Период первоначальных поисков миновал, и композиция возникает вдруг с необыкновенной легкостью. Картина выстраивается вся целиком, как по волшебству. Мане лихорадочно гонит работу. Едва распределив элементы картины в подготовительной акварели, сразу же приступает к созданию самого полотна. Охваченный возбуждением, которое сообщают своим творцам великие произведения, когда они рождаются самопроизвольно, как если бы уже существовали, Мане, увлекаемый таким порывом, работает, не давая себе ни малейшей передышки, и через несколько дней заканчивает холст.

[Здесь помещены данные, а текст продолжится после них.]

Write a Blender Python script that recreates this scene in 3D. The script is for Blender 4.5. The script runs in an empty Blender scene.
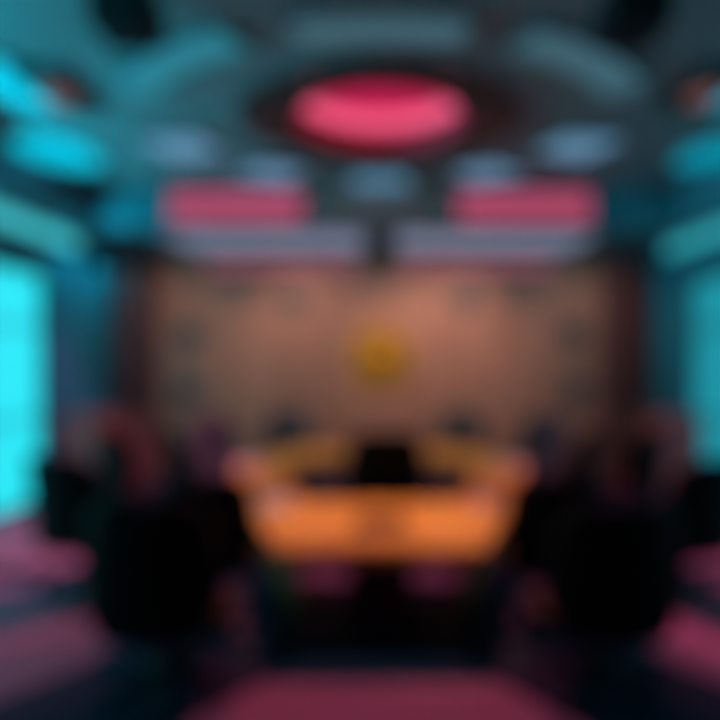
import bpy, bmesh, math, random
from mathutils import Vector, Matrix
PI = math.pi
random.seed(4)
S = bpy.context.scene
COL = S.collection

# ------------------------------------------------------------------ materials
def mat(name, col, rough=0.5, metal=0.0, noise=0.0, nscale=8.0, stretch=None, bump=0.0, spec=0.5, coat=0.0):
    m = bpy.data.materials.new(name); m.use_nodes = True
    nt = m.node_tree; b = nt.nodes['Principled BSDF']
    b.inputs['Roughness'].default_value = rough
    b.inputs['Metallic'].default_value = metal
    b.inputs['Specular IOR Level'].default_value = spec
    b.inputs['Coat Weight'].default_value = coat
    b.inputs['Base Color'].default_value = (*col, 1)
    if noise or bump:
        tc = nt.nodes.new('ShaderNodeTexCoord'); mp = nt.nodes.new('ShaderNodeMapping')
        nt.links.new(tc.outputs['Object'], mp.inputs['Vector'])
        if stretch: mp.inputs['Scale'].default_value = stretch
        n = nt.nodes.new('ShaderNodeTexNoise'); n.inputs['Scale'].default_value = nscale
        n.inputs['Detail'].default_value = 4
        nt.links.new(mp.outputs['Vector'], n.inputs['Vector'])
        if noise:
            r = nt.nodes.new('ShaderNodeValToRGB')
            r.color_ramp.elements[0].position = 0.3; r.color_ramp.elements[1].position = 0.7
            r.color_ramp.elements[0].color = (*[c*(1-noise) for c in col], 1)
            r.color_ramp.elements[1].color = (*[min(1, c*(1+noise)) for c in col], 1)
            nt.links.new(n.outputs['Fac'], r.inputs['Fac']); nt.links.new(r.outputs['Color'], b.inputs['Base Color'])
        if bump:
            bp = nt.nodes.new('ShaderNodeBump'); bp.inputs['Strength'].default_value = bump
            bp.inputs['Distance'].default_value = 0.01
            nt.links.new(n.outputs['Fac'], bp.inputs['Height']); nt.links.new(bp.outputs['Normal'], b.inputs['Normal'])
    return m

def glow(name, col, strength=1.0):
    m = bpy.data.materials.new(name); m.use_nodes = True
    nt = m.node_tree; b = nt.nodes['Principled BSDF']
    b.inputs['Base Color'].default_value = (*[c*0.3 for c in col], 1)
    b.inputs['Roughness'].default_value = 0.5
    b.inputs['Emission Color'].default_value = (*col, 1)
    b.inputs['Emission Strength'].default_value = strength
    return m

M = {}
M['black_leather'] = mat('black_leather', (.004,.004,.0045), .6, noise=.3, nscale=30, bump=.3, spec=.1)
M['grey_leather'] = mat('grey_leather', (.10,.095,.11), .55, noise=.2, nscale=30, bump=.3, spec=.25)
M['black_metal'] = mat('black_metal', (.01,.01,.012), .4, metal=.6, noise=.1, nscale=20)
M['rubber'] = mat('rubber', (.006,.006,.006), .8, noise=.2, nscale=40)
M['orange_wood'] = mat('orange_wood', (.95,.37,.06), .45, noise=.28, nscale=5, stretch=(9,1,1), coat=.1)
M['edge_wood'] = mat('edge_wood', (.5,.19,.045), .45, noise=.25, nscale=6, stretch=(1,1,9))
M['black_lacquer'] = mat('black_lacquer', (.006,.006,.01), .5, noise=.15, nscale=15, spec=.2)
M['navy_plinth'] = mat('navy_plinth', (.008,.008,.02), .6, noise=.15, nscale=15, spec=.2)
M['brown_leather'] = mat('brown_leather', (.12,.045,.02), .55, noise=.2, nscale=30, bump=.2, spec=.2)
M['dark_brown'] = mat('dark_brown', (.12,.045,.02), .55, noise=.2, nscale=30, spec=.2)
M['arm_wood'] = mat('arm_wood', (.13,.05,.016), .5, noise=.25, nscale=8, stretch=(6,1,1))
M['paper'] = mat('paper', (.50,.52,.50), .8, noise=.03, nscale=10)
M['wall_wood'] = mat('wall_wood', (.58,.28,.195), .6, noise=.12, nscale=3, stretch=(1,1,.25), bump=.08)
M['wall_teal'] = mat('wall_teal', (.03,.27,.36), .7, noise=.1, nscale=4)
M['plaster'] = mat('plaster', (.08,.24,.30), .75, noise=.08, nscale=5)
M['plaster_tray'] = mat('plaster_tray', (.20,.185,.20), .7, noise=.08, nscale=5)
M['maroon'] = mat('maroon', (.20,.058,.058), .6, noise=.2, nscale=6, stretch=(5,5,.4))
M['red_wood'] = mat('red_wood', (.31,.13,.115), .5, noise=.25, nscale=5, stretch=(5,5,.7))
M['brown_panel'] = mat('brown_panel', (.72,.22,.21), .6, noise=.2, nscale=5, stretch=(1,1,6))
M['gold'] = mat('gold', (.85,.46,.04), .42, metal=.35, noise=.1, nscale=12)
M['dark_gold'] = mat('dark_gold', (.55,.27,.03), .45, metal=.35, noise=.15, nscale=12)
M['slate'] = mat('slate', (.15,.14,.15), .6, noise=.25, nscale=9, bump=.2)
M['slate_rim'] = mat('slate_rim', (.22,.18,.17), .5, noise=.15, nscale=9)
M['black_ceiling'] = mat('black_ceiling', (.018,.015,.018), .5, noise=.2, nscale=8)
M['frame'] = mat('frame', (.03,.10,.12), .45, metal=.3, noise=.1, nscale=10)
M['grille'] = mat('grille', (.004,.004,.004), .7, noise=.3, nscale=60)
M['brass'] = mat('brass', (.5,.33,.12), .35, metal=.8, noise=.1, nscale=20)

M['g_left'] = glow('glow_window_left', (.022,.78,.88), 1.0)
M['g_right'] = glow('glow_window_right', (.008,.27,.34), 1.0)
M['g_strip_left'] = glow('glow_strip_left', (.05,.50,.56), 1.1)
M['g_strip_right'] = glow('glow_strip_right', (.03,.36,.42), 1.0)
M['g_cyan'] = glow('glow_cyan', (.0,.50,.66), 1.1)
M['g_cyan_dim'] = glow('glow_cyan_dim', (.0,.27,.38), 1.0)
M['g_ring'] = glow('glow_ring', (.095,.22,.34), 1.15)
M['g_ring_near'] = glow('glow_ring_near', (.05,.13,.17), .9)
M['g_ring_left'] = glow('glow_ring_left', (.02,.19,.25), .95)  # teal light cast from the left put into this panel's glow
M['g_linear'] = glow('glow_linear', (.135,.155,.23), 1.35)
M['g_pink'] = glow('glow_pink', (.42,.06,.13), 1.0)
M['g_drum'] = glow('glow_drum', (.90,.115,.24), 1.0)
M['crimson'] = mat('crimson', (.5,.05,.09), .5, noise=.1)
M['g_crimson'] = glow('glow_crimson', (.46,.010,.07), 1.0)
M['g_warm'] = glow('glow_warm', (1.0,.6,.3), .6)
M['g_wash_pink'] = glow('glow_wash_pink', (.34,.085,.12), 1.0)
M['g_red'] = glow('glow_red', (.16,.05,.045), 1.0)
M['g_rose'] = glow('glow_rose', (1.0,.25,.35), .5)

def carpet():
    m = bpy.data.materials.new('carpet'); m.use_nodes = True
    nt = m.node_tree; N = nt.nodes; L = nt.links; b = N['Principled BSDF']
    b.inputs['Roughness'].default_value = .85; b.inputs['Specular IOR Level'].default_value = .2
    tc = N.new('ShaderNodeTexCoord'); sp = N.new('ShaderNodeSeparateXYZ'); L.new(tc.outputs['Object'], sp.inputs[0])
    def ma(op, a, bb=None, c=None):
        n = N.new('ShaderNodeMath'); n.operation = op
        for i, v in enumerate((a, bb, c)):
            if v is None: continue
            if isinstance(v, (int, float)): n.inputs[i].default_value = v
            else: L.new(v, n.inputs[i])
        return n.outputs[0]
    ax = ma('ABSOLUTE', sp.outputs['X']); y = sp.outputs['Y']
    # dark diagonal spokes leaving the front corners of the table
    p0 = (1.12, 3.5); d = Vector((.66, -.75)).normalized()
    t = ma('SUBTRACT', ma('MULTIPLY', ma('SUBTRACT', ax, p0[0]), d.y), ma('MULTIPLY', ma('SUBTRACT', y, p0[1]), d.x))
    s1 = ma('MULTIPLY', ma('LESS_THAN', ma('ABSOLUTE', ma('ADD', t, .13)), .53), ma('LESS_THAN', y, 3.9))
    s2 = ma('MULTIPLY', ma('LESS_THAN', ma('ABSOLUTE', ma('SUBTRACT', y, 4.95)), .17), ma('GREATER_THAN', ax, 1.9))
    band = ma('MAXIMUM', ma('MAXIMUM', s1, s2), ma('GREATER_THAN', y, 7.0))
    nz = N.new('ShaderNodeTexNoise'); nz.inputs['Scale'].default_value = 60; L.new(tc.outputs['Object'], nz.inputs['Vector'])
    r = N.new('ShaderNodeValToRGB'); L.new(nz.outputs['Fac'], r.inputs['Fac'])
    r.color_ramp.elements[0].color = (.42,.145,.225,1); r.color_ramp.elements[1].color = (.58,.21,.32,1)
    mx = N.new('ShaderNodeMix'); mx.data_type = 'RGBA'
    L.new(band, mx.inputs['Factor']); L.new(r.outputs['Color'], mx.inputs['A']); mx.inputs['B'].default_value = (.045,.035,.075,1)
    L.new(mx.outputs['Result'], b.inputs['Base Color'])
    # shade under the table, painted as a darker purple carpet patch
    under_shade = ma('MULTIPLY', ma('LESS_THAN', ax, 1.5), ma('LESS_THAN', ma('ABSOLUTE', ma('SUBTRACT', y, 5.6)), 1.6))
    mi = N.new('ShaderNodeMix'); mi.data_type = 'RGBA'; L.new(under_shade, mi.inputs['Factor'])
    L.new(mx.outputs['Result'], mi.inputs['A']); mi.inputs['B'].default_value = (.22,.09,.20,1)
    L.new(mi.outputs['Result'], b.inputs['Base Color'])
    bp = N.new('ShaderNodeBump'); bp.inputs['Strength'].default_value = .3; bp.inputs['Distance'].default_value = .01
    L.new(nz.outputs['Fac'], bp.inputs['Height']); L.new(bp.outputs['Normal'], b.inputs['Normal'])
    return m
M['carpet'] = carpet()

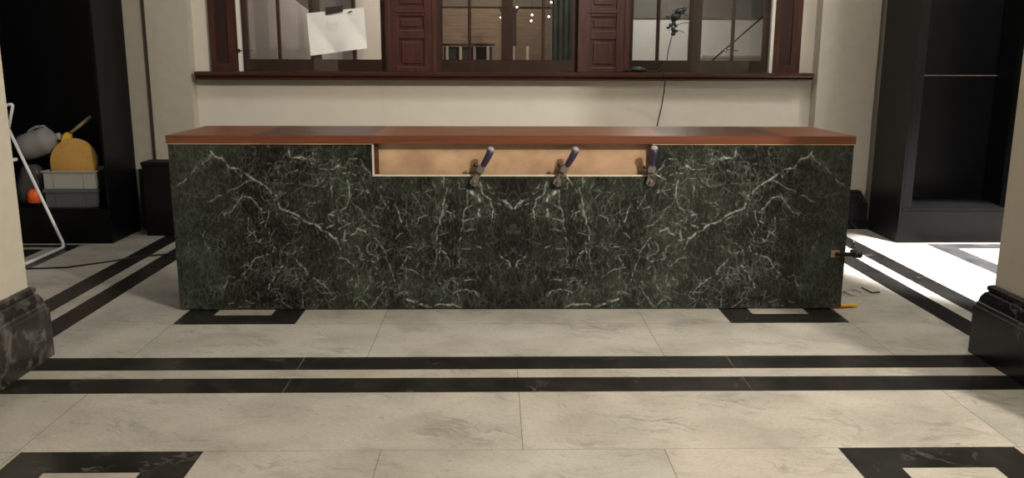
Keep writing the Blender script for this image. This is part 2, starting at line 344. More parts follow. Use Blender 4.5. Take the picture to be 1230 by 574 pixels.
# ------------------------------------------------------------------ windows
def windows():
    Z0, Z1 = 1.425, 2.98
    # sill board with a moulded lip
    m = MB(); m.prism([(8.1, 1.358), (7.925, 1.358), (7.918, 1.372), (7.93, 1.385), (7.905, 1.392), (7.898, 1.405), (7.898, 1.422), (7.906, 1.430), (8.1, 1.432)], -2.80, 2.78, 'x')
    struct(m.build('trim_1', M['mahogh']))
    # outer frames left and right: post with sunk panel and the white bead
    n = 2
    for s in (-1, 1):
        m = MB(); a, b = sorted((s*2.69, s*2.44))
        m.box((a, 8.06, 1.432), (b, 8.24, Z1)); 
        m.box((a, 8.045, 1.432), (a+.055, 8.06, Z1)); m.box((b-.085, 8.045, 1.432), (b, 8.06, Z1)); m.box((a+.055, 8.045, 1.432), (b-.085, 8.06, 1.50))
        m.box((a+.055, 8.0585, 1.50), (b-.085, 8.0615, Z1), 1)
        struct(m.build('trim_%d' % n, [M['mahog'], M['mahogd']])); n += 1
        a, b = sorted((s*2.44, s*2.412)); m = MB(); m.box((a, 8.05, 1.432), (b, 8.2, Z1)); struct(m.build('trim_%d' % n, M['bead'])); n += 1
    # panelled piers between the windows
    for s in (-1, 1):
        a, b = sorted((s*1.098, s*.645)); m = MB(); y = 8.03
        m.box((a, y+.02, 1.432), (b, 8.24, Z1))
        xa, xb = a+.11, b-.11
        for (u, v) in ((a, xa), (xb, b)): m.box((u, y, 1.432), (v, y+.02, Z1))
        m.box((a-.004, y-.008, 1.432), (a+.035, y, Z1)); m.box((b-.035, y-.008, 1.432), (b+.004, y, Z1))
        for (u, v) in ((1.432, 1.475), (1.725, 1.80), (1.925, 2.0), (2.5, 2.57)): m.box((xa, y, u), (xb, y+.02, v))
        for (u, v) in ((1.475, 1.725), (1.80, 1.925), (2.0, 2.5)):
            m.prism([(xa+.03, u+.03), (xb-.03, u+.03), (xb-.03, v-.03), (xa+.03, v-.03)], y+.006, y+.021, 'y')
        m.box((xa-.02, y-.012, 1.955), (xb+.02, y, 1.97))
        struct(m.build('trim_%d' % n, M['mahog'], bevel=.004)); n += 1
    m = MB(); m.box((-2.69, 8.03, Z1), (2.69, 8.24, 3.08)); struct(m.build('trim_%d' % n, M['mahog']))
    for i, (xa, xb, mids) in enumerate(((-2.412, -1.098, ((-2.08, .028), (-1.75, .10), (-1.40, .028))), (-.645, .645, ((-.345, .028), (0, .10), (.330, .028))), (1.098, 2.412, ((1.385, .028), (1.728, .115), (2.078, .028))))):
        root = bpy.data.objects.new('window_%d' % (i+1), None); C.objects.link(root); root.location = ((xa+xb)/2, 8.1, Z0); struct(root)
        L = root.location
        def sub(name, mb, mt, bev=0): return mb.build(name, mt, root, bev)
        def B(mb, a, b): mb.box((a[0]-L.x, a[1]-L.y, a[2]-L.z), (b[0]-L.x, b[1]-L.y, b[2]-L.z))
        m = MB(); B(m, (xa, 8.10, 1.432), (xb, 8.15, 1.54)); B(m, (xa, 8.10, 2.88), (xb, 8.15, Z1))
        B(m, (xa, 8.10, 1.54), (xa+.055, 8.15, 2.88)); B(m, (xb-.055, 8.10, 1.54), (xb, 8.15, 2.88))
        sub('window_frame', m, M['sash'], .003)
        for (x, wd) in mids:
            m = MB(); B(m, (x-wd/2, 8.105, 1.54), (x+wd/2, 8.145, 2.88)); sub('mullion' if wd > .05 else 'glazing_bar', m, M['sash'], .003)
        m = MB(); B(m, (xa+.03, 8.066, 1.434), (xb-.03, 8.070, Z1)); sub('pane', m, M['glass'])
windows()
# ------------------------------------------------------------------ the room beyond the glass
def back_room():
    m = MB(); m.box((-3.4, 10.6, 0), (3.6, 10.8, 2.9)); struct(m.build('wall_back_room', M['greywall']))
    m = MB(); m.box((-3.6, 8.3, 0), (-3.4, 10.8, 2.9)); struct(m.build('wall_back_room_left', M['panelw']))
    m = MB(); m.box((3.6, 8.3, 0), (3.8, 10.8, 2.9)); struct(m.build('wall_back_room_right', M['panelw']))
    m = MB(); m.box((-3.6, 8.3, 2.9), (3.8, 10.8, 3.0)); struct(m.build('ceiling_back_room', M['greywall']))
    # added grey panel: its sloping edge shapes the diagonal shadow line in the left window
    m = MB(); m.prism([(-3.0, 0), (-1.72, 0), (-1.72, 1.80), (-2.12, 2.08), (-2.7, 2.5), (-3.0, 2.5)], 9.3, 9.38, 'y'); struct(m.build('wall_shadow_edge', M['greywall']))
    m = MB(); m.box((-1.70, 10.2, 0), (-.95, 10.25, 2.9)); struct(m.build('wall_plaster', M['wall']))
    # boarded wall, middle window
    m = MB()
    for k in range(16): m.box((-.93, 10.0, .9+k*.075), (.52, 10.03, .9+k*.075+.0735))
    m.box((-.93, 10.03, 0), (.52, 10.06, 2.12)); struct(m.build('wall_boarded', M['slat']))
    m = MB(); m.box((-.93, 10.0, 2.12), (.52, 10.06, 2.9)); struct(m.build('wall_upper_dark', M['brownwall']))
    # right: pale dado, darker above
    m = MB(); m.box((.95, 10.4, 0), (3.6, 10.44, 2.02)); struct(m.build('wall_dado', M['panelw']))
    m = MB(); m.box((.95, 10.38, 2.02), (3.6, 10.44, 2.9)); struct(m.build('wall_upper', M['brownwall']))
back_room()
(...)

Он выходит из этой работы изнуренным, но ликующим. Никогда еще он не был уверен, что достиг столь высокого результата. «Венера» – его шедевр. Источник ее – картина Тициана; что из того! Она создана им, принадлежит ему целиком, она преображена свойственной только ему одному силой пластического видения. Он играючи использовал здесь – и как великолепна эта игра! – самые живые возможности своей техники. Это живопись в высшем смысле: она выразительна по своему лаконизму, линейно-четкие формы выделены тонким разграничивающим их контуром. Свет и тени вступают в неистовый диалог черного и белого, образуя утонченные вариации: резкое сочетается с изысканным, терпкое – с нежным. Превосходная техника, где пылкость художника дополняет строгость мастерства, где взволнованность исполнения и сдержанность живописных средств рождают нерасторжимый аккорд.